Bolivian President Evo Morales, who was the longest-serving leader in Latin America, hastily resigned on Sunday. His departure came after weeks of increasingly violent street protests, and after he lost the backing of Bolivia's military.

But this was not a coup, as Morales claimed.

In fact, if there was any irregular seizure of power, it was from Morales himself, who broke Bolivia's constitutionally imposed two-term limit in 2016 after a loyalist court found a workaround. And if that wasn't enough, his recent re-election for a fourth term was widely considered fraudulent, which sent outraged Bolivians into the streets of La Paz and beyond.

Citizens had other reasons to protest. Despite his historic status as his country's first democratically elected indigenous leader — and Bolivia's early economic success during his tenure — more recently the Andean nation joined much of Latin America in experiencing economic stagnation, growing inequality and allegations of corruption, among other issues roiling the populace.
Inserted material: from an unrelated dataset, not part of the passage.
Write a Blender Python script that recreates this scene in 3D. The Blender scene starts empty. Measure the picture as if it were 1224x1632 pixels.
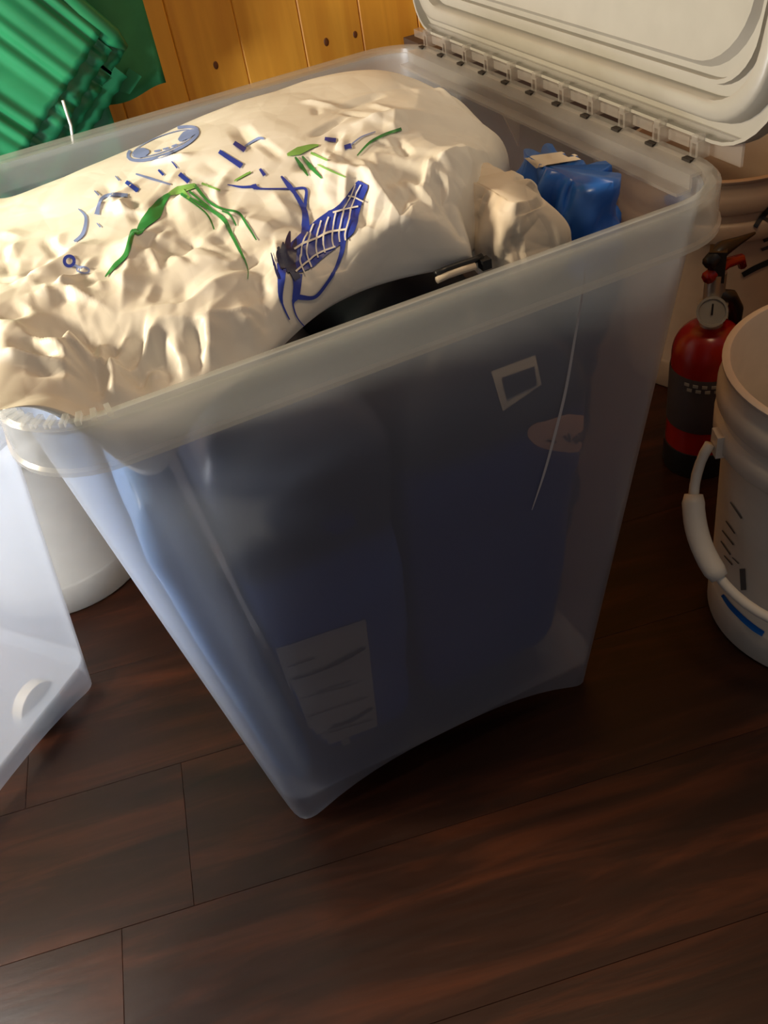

All of this led some Bolivians to embark on their own version of an increasingly virulent, and occasionally violent, growing global protest movement that's been particularly acute in Latin America, where the commodities-fueled boom that lifted many out of poverty in the region has stalled just as government corruption, incompetence and distance from its citizens has accelerated.

But it's not just Latin America. The protest phenomenon crosses countries and continents, as seen in Hong Kong, Spain and particularly in the Mideast, where Lebanon's leader, Prime Minister Saad Hariri, was the first to resign because of unquelled unrest. There likely will be more changes in national capitals as beleaguered leaders face intractable challenges. In Iraq, for instance, Prime Minister Adel Abdul Mahdi has offered to resign once a successor is chosen, lest his departure exacerbate the country's chaos.

A weakening global economy, the rise of strongmen in Moscow, Beijing and beyond, and an inward-looking Washington offer little hope of a coordinated, effective response to the protests.

So the turmoil is likely to continue, and that's just one more destabilizing dynamic in an increasingly unstable world.